Retype the stretch of lines that starts at the line containing "Generate a Blender" and ends at the line containing "COL = S.collection", inclusive. Do not include pictures.

⁂

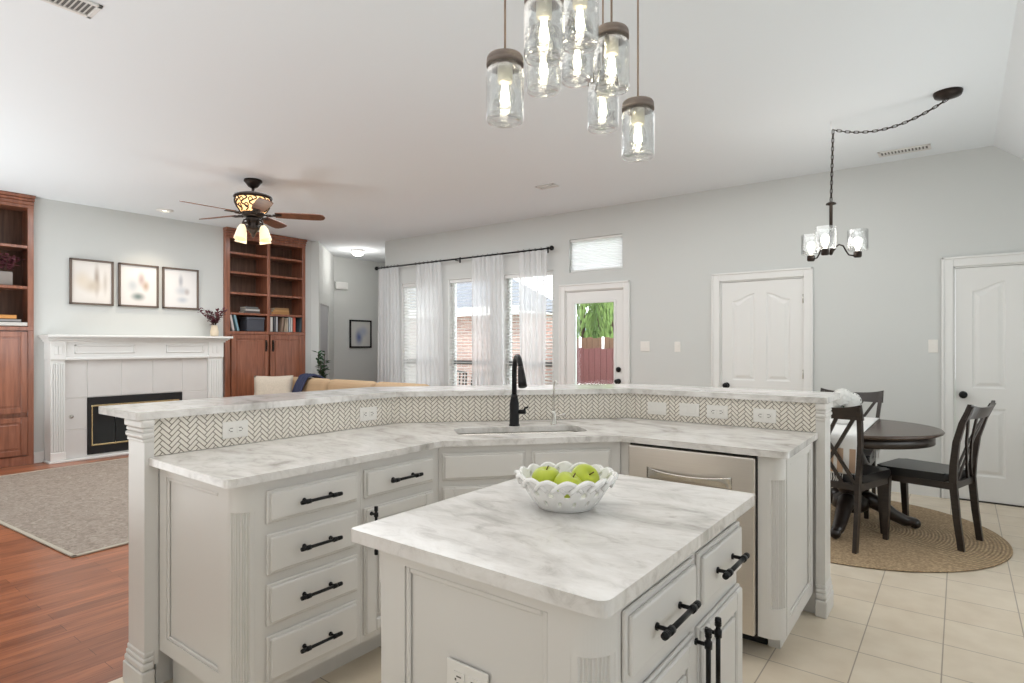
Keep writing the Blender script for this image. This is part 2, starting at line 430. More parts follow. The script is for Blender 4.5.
    def build(s, name, m, parent=None, fix=True):
        if fix:
            bmesh.ops.recalc_face_normals(s.bm, faces=s.bm.faces[:])
        loose = [v for v in s.bm.verts if not v.link_faces]
        if loose:
            bmesh.ops.delete(s.bm, geom=loose, context='VERTS')
        off = Vector((0, 0, 0))
        if parent is None:
            xs = [v.co for v in s.bm.verts]
            off = Vector(((min(c.x for c in xs) + max(c.x for c in xs)) / 2, (min(c.y for c in xs) + max(c.y for c in xs)) / 2, min(c.z for c in xs)))
        else:
            p = parent
            while p:
                off += Vector(p.location); p = p.parent
        for v in s.bm.verts:
            v.co -= off
        me = bpy.data.meshes.new(name); s.bm.to_mesh(me); s.bm.free()
        me.materials.append(m)
        o = bpy.data.objects.new(name, me); COL.objects.link(o)
        if parent is None:
            o.location = off
        else:
            o.parent = parent
        return o


def tag(o, label, cat, group=None, kind=None):
    o['label'] = label; o['category'] = cat
    if group:
        o['group'] = group
    if kind:
        o['kind'] = kind
    return o


def thing(name, label, cat, loc=(0, 0, 0), group=None):
    o = bpy.data.objects.new(name, None); o.empty_display_size = .1; COL.objects.link(o); o.location = loc
    return tag(o, label, cat, group)


def struct(o, label=None):
    o['kind'] = 'structure'
    if label:
        o['label'] = label
    return o


def part_label(o, text):
    o['label'] = text; return o


def copy_tree(o, parent=None):
    c = o.copy(); COL.objects.link(c)
    if parent:
        c.parent = parent
    for ch in list(o.children):
        copy_tree(ch, c)
    return c


def solidify(o, t, offset=0, sub=0):
    m = o.modifiers.new('thickness', 'SOLIDIFY'); m.thickness = t; m.offset = offset
    if sub:
        b = o.modifiers.new('smooth', 'SUBSURF'); b.levels = sub; b.render_levels = sub
    return o


def frame_at(x, y, ang, z=0):
    return Matrix.Translation((x, y, z)) @ Matrix.Rotation(ang, 4, 'Z')


# ------------------------------------------------------------------ the room
H = 3.02; BY = 6.44; FX = -8.39
YB = -1.7


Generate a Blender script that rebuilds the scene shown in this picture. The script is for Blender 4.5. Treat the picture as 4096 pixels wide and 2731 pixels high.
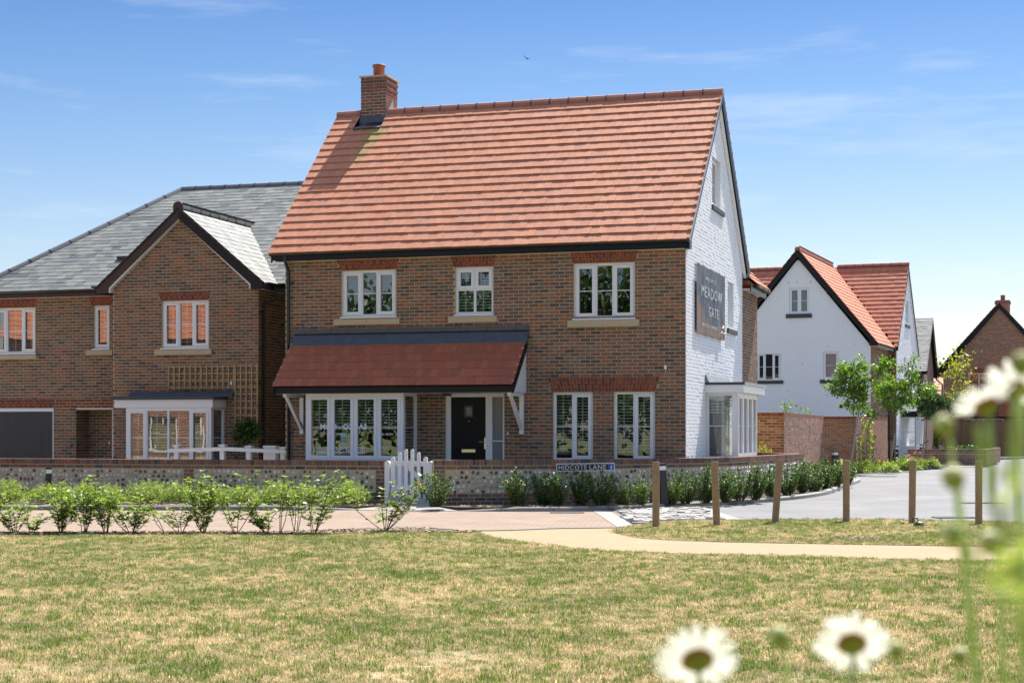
import bpy, math, random
import numpy as np
from math import radians, sin, cos, pi, sqrt, atan2, tan
from mathutils import Matrix, Vector
random.seed(7); rng = np.random.default_rng(11)
S = bpy.context.scene
for _o in list(bpy.data.objects): bpy.data.objects.remove(_o)
COL = S.collection

# ------------------------------------------------------------ camera, sky, sun, exposure
cam_d = bpy.data.cameras.new('camera'); cam = bpy.data.objects.new('camera', cam_d); COL.objects.link(cam)
cam.location = (0, 0, 1.5); cam.rotation_euler = (radians(90), 0, 0)
cam_d.sensor_width = 36; cam_d.lens = 58.0; cam_d.shift_y = 0.0866
cam_d.clip_start = 0.05; cam_d.clip_end = 3000
cam_d.dof.use_dof = True; cam_d.dof.focus_distance = 34; cam_d.dof.aperture_fstop = 9
S.camera = cam
SUN_EL, SUN_AZ = radians(54.0), radians(27.5)
w = bpy.data.worlds.new('World'); S.world = w; w.use_nodes = True
nt = w.node_tree; nt.nodes.clear()
def wn(t, **k):
    n = nt.nodes.new(t)
    for a, b in k.items(): setattr(n, a, b)
    return n
sky = wn('ShaderNodeTexSky', sky_type='NISHITA', sun_disc=False, sun_elevation=SUN_EL, sun_rotation=SUN_AZ,
         altitude=50, air_density=1.0, dust_density=0.6, ozone_density=2.0)
tc = wn('ShaderNodeTexCoord'); sep = wn('ShaderNodeSeparateXYZ'); nt.links.new(tc.outputs['Generated'], sep.inputs[0])
rmp = wn('ShaderNodeValToRGB'); nt.links.new(sep.outputs['Z'], rmp.inputs[0])
for e_, (p_, c_) in zip([rmp.color_ramp.elements[0], rmp.color_ramp.elements[1]], [(0.0, (0.275, 0.250, 0.246, 1)), (1.0, (0.92, 0.80, 0.70, 1))]):
    e_.position = p_; e_.color = c_
for p_, c_ in ((0.05, (0.264, 0.246, 0.245, 1)), (0.12, (0.212, 0.220, 0.238, 1)), (0.20, (0.143, 0.182, 0.226, 1)), (0.26, (0.098, 0.146, 0.210, 1)), (0.38, (0.17, 0.215, 0.26, 1)), (0.6, (0.62, 0.56, 0.51, 1))):
    e_ = rmp.color_ramp.elements.new(p_); e_.color = c_
mul = wn('ShaderNodeMix', data_type='RGBA', blend_type='MULTIPLY'); mul.inputs[0].default_value = 1
nt.links.new(sky.outputs[0], mul.inputs[6]); nt.links.new(rmp.outputs[0], mul.inputs[7])
mp = wn('ShaderNodeMapping'); mp.inputs['Scale'].default_value = (3, 3, 22); nt.links.new(tc.outputs['Generated'], mp.inputs[0])
nz = wn('ShaderNodeTexNoise'); nz.inputs['Scale'].default_value = 1.6; nz.inputs['Detail'].default_value = 7; nz.inputs['Roughness'].default_value = 0.6
nt.links.new(mp.outputs[0], nz.inputs['Vector'])
cr = wn('ShaderNodeValToRGB'); nt.links.new(nz.outputs[0], cr.inputs[0])
cr.color_ramp.elements[0].position = 0.53; cr.color_ramp.elements[0].color = (0, 0, 0, 1)
cr.color_ramp.elements[1].position = 0.80; cr.color_ramp.elements[1].color = (0.38, 0.38, 0.38, 1)
cmix = wn('ShaderNodeMix', data_type='RGBA'); nt.links.new(cr.outputs[0], cmix.inputs[0])
nt.links.new(mul.outputs[2], cmix.inputs[6]); cmix.inputs[7].default_value = (2.0, 2.02, 2.05, 1)
bg = wn('ShaderNodeBackground'); bg.inputs[1].default_value = 0.15
nt.links.new(cmix.outputs[2], bg.inputs[0])
wo = wn('ShaderNodeOutputWorld'); nt.links.new(bg.outputs[0], wo.inputs[0])
sd = bpy.data.lights.new('sun', 'SUN'); sd.energy = 3.0; sd.angle = radians(0.53); sd.color = (1.0, 0.95, 0.87)
sun = bpy.data.objects.new('sun', sd); COL.objects.link(sun)
_sv = Vector((sin(SUN_AZ) * cos(SUN_EL), cos(SUN_AZ) * cos(SUN_EL), sin(SUN_EL)))
sun.rotation_euler = (-_sv).to_track_quat('-Z', 'Y').to_euler(); sun.location = (20, 40, 60)
vs = S.view_settings; vs.view_transform = 'Standard'; vs.look = 'None'; vs.exposure = 1.85; vs.gamma = 1; vs.use_curve_mapping = False
S.cycles.max_bounces = 8; S.cycles.diffuse_bounces = 4; S.cycles.transparent_max_bounces = 16

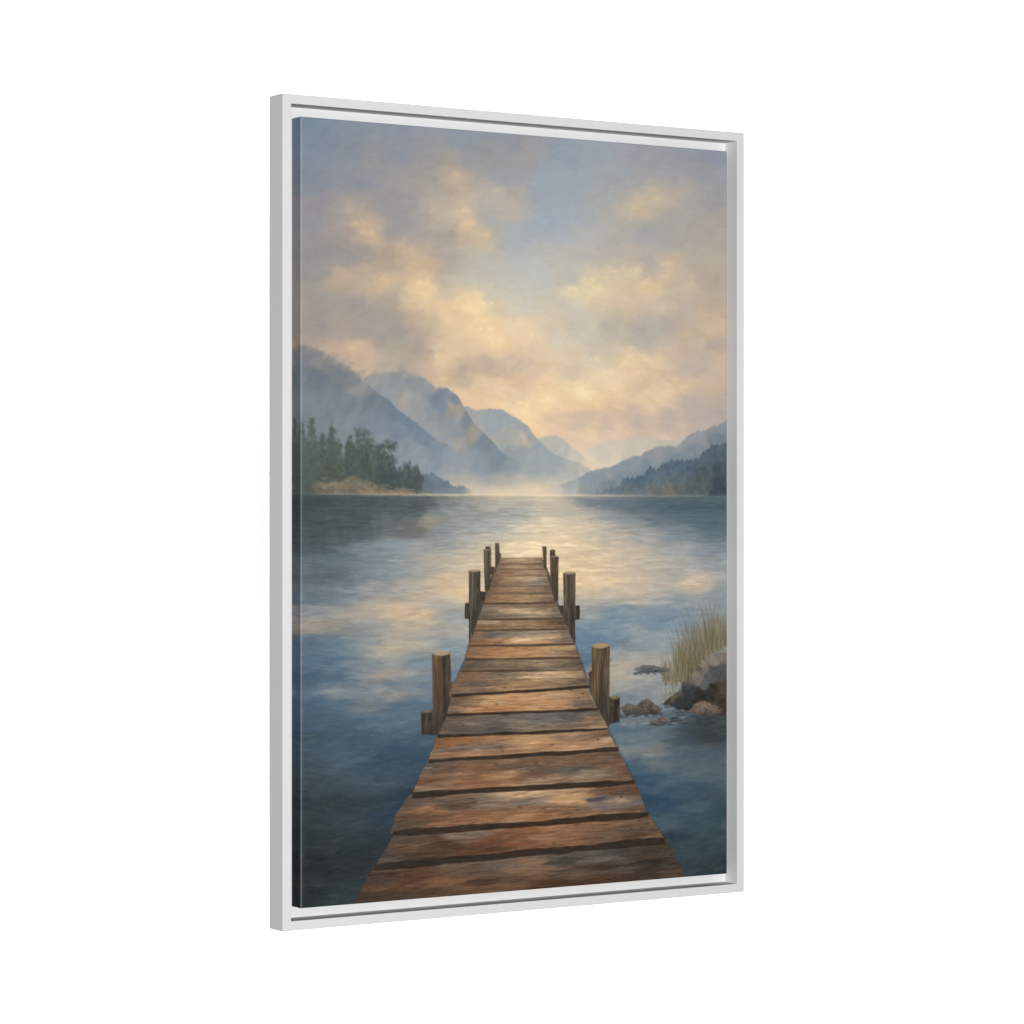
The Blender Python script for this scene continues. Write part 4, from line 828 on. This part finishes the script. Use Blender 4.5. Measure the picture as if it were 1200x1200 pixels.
# ------------------------------------------------ posts
gn2 = np.random.default_rng(64)
dock_l = lambda v: float(np.interp(v, [p[1] for p in DOCK_LEFT], [p[0] for p in DOCK_LEFT]))
dock_r = lambda v: float(np.interp(v, [p[1] for p in DOCK_RIGHT], [p[0] for p in DOCK_RIGHT]))
for k, (pts, base, light, capc, cap) in enumerate(POSTS):
    ws = poly_window(pts, 8)
    x = X[ws]; y = Y[ws]
    x0 = min(p[0] for p in pts); x1 = max(p[0] for p in pts); y0 = min(p[1] for p in pts); y1 = max(p[1] for p in pts)
    d = poly_dist(pts, x + 0.4 * fbm(x / 5, y / 9, 1200 + k, 2), y)
    if y1 > 510:          # the foot runs on behind the boards
        sg = -1 if x0 < 283 else 1
        E_ = DOCK_LEFT if sg < 0 else DOCK_RIGHT
        e = np.interp(y[:, 0], [p[1] for p in E_], [p[0] for p in E_]).astype(np.float32)[:, None]
        o = (x - e) * sg
        ex_ = min(4.0, 0.22 * (x1 - x0) + 0.6)
        d = np.where((o < ex_) & (y > 0.6 * y0 + 0.4 * y1), np.maximum(d, poly_dist(pts, x + sg * ex_, y)), d)
    t = (x - x0) / (x1 - x0); q = (y - y0) / (y1 - y0)
    st = fbm(x / 2.2, y / 34, 1240 + k, 3, 0.6); st2 = fbm(x / 5.0, y / 20, 1270 + k, 3, 0.6)
    lit = clip01(np.exp(-((t - 0.22) / 0.2) ** 2) * 0.9 + 0.5 * np.exp(-((t - 0.88) / 0.1) ** 2) + st2 * 0.4) * clip01(1.1 - 0.9 * q) * 0.85
    col = np.array(base, np.float32) * (1 - lit[..., None]) + np.array(light, np.float32) * lit[..., None]
    col = col * (0.82 + 0.36 * st)[..., None]
    col = calm(col, 0.85)
    col = mix(col, col * np.array([0.80, 0.86, 0.92], np.float32), clip01((t - 0.45) * 2.2) * clip01((0.85 - t) * 5))
    col = mix(col, np.broadcast_to(np.array([58, 54, 50], np.float32), col.shape), clip01((q - 0.35) * 1.2) * 0.82)
    IMG[ws] = mix(IMG[ws], col, clip01(d / 0.9 + 0.5))
    if x1 - x0 > 12:
        for i in range(14):
            qx_ = x0 + 2 + (x1 - x0 - 4) * gn2.random(); qy_ = y0 + 6 + (y1 - y0) * 0.6 * gn2.random()
            dab(qx_, qy_, 0.5, 4 + 9 * gn2.random(), gn2.normal(0, 0.03), (52, 44, 38) if gn2.random() < 0.65 else (168, 128, 88), 0.5, 0.8)
    if cap:
        dab((cap[0] + cap[1]) / 2, cap[2], (cap[1] - cap[0]) / 2, cap[3] * 1.05, 0, capc, 0.95, 0.22)
        if cap[3] > 1.5:
            for i in range(7):
                dab(cap[0] + 1.5 + (cap[1] - cap[0] - 3) * i / 6, cap[2] + 0.9 + gn2.normal(0, 0.6), 1.6, 0.9, 0, [c_ * (0.75 + 0.35 * gn2.random()) for c_ in capc], 0.6, 0.8)
            dab((cap[0] + cap[1]) / 2 - 1, cap[2] - 0.3, (cap[1] - cap[0]) / 3.2, cap[3] * 0.5, 0, [c + 18 for c in capc], 0.6, 0.7)

# ------------------------------------------------ the dock
lx_, ly_ = zip(*DOCK_LEFT); rx_, ry_ = zip(*DOCK_RIGHT)
s = band(DOCK_LEFT[0][1] - 3, 900)
x = X[s]; y = Y[s]
L = np.interp(y[:, 0], ly_, lx_).astype(np.float32)[:, None]; R = np.interp(y[:, 0], ry_, rx_).astype(np.float32)[:, None]
rb = np.random.default_rng(81).normal(0, 1, (2, 40)).astype(np.float32)
def board(px, py):
    n = 0
    for (ax, ay), (bx, by), *_r in PLANKS:
        n = n + (py > ay + (by - ay) * (px - ax) / (bx - ax) + 1.0)
    return n
bid = board(x, y)
nr_ = clip01((y - 515) / 385)
L = L + 1.2 * fbm(x / 40, y / 4, 1001, 3) + rb[0][bid] * (0.6 + 2.4 * nr_); R = R + 1.2 * fbm(x / 40, y / 4, 1002, 3) + rb[1][bid] * (0.6 + 2.4 * nr_)
near = clip01((y - 515) / 385)
# wood colour notes, stretched along the boards
slope = -0.012 - 0.06 * near
xs = x[::2, ::2]; ys = y[::2, ::2]
_, f = half(WOOD, 24, 4.4, s.start / RES + 1e-4, 900, (24, 1.6), 18, 2.4, 1010, power=2.3, idf=board)
f = f[:x.shape[0]] if f.shape[0] >= x.shape[0] else np.vstack([f, f[-1:].repeat(x.shape[0] - f.shape[0], 0)])
v = y + 0.055 * near * x + bid * 53.7
xb = x + bid * 91.3
g1 = fbm(xb / 24, v / (0.9 + 1.1 * near), 1020, 4, 0.65)
g2 = fbm(xb / 34, v / (2.6 + 3 * near), 1030, 4, 0.6)
g3 = fbm(xb / 12, v / 1.3, 1040, 3, 0.6)
f = f * (1 + 0.27 * g1 + 0.12 * g2)[..., None]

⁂

- _Response_
Generate a Blender script that rebuilds the scene shown in this picture. The script is for Blender 4.5. Treat the picture as 4096 pixels wide and 2731 pixels high.
import bpy, math, random
import numpy as np
from math import radians, sin, cos, pi, sqrt, atan2, tan
from mathutils import Matrix, Vector
random.seed(7); rng = np.random.default_rng(11)
S = bpy.context.scene
for _o in list(bpy.data.objects): bpy.data.objects.remove(_o)
COL = S.collection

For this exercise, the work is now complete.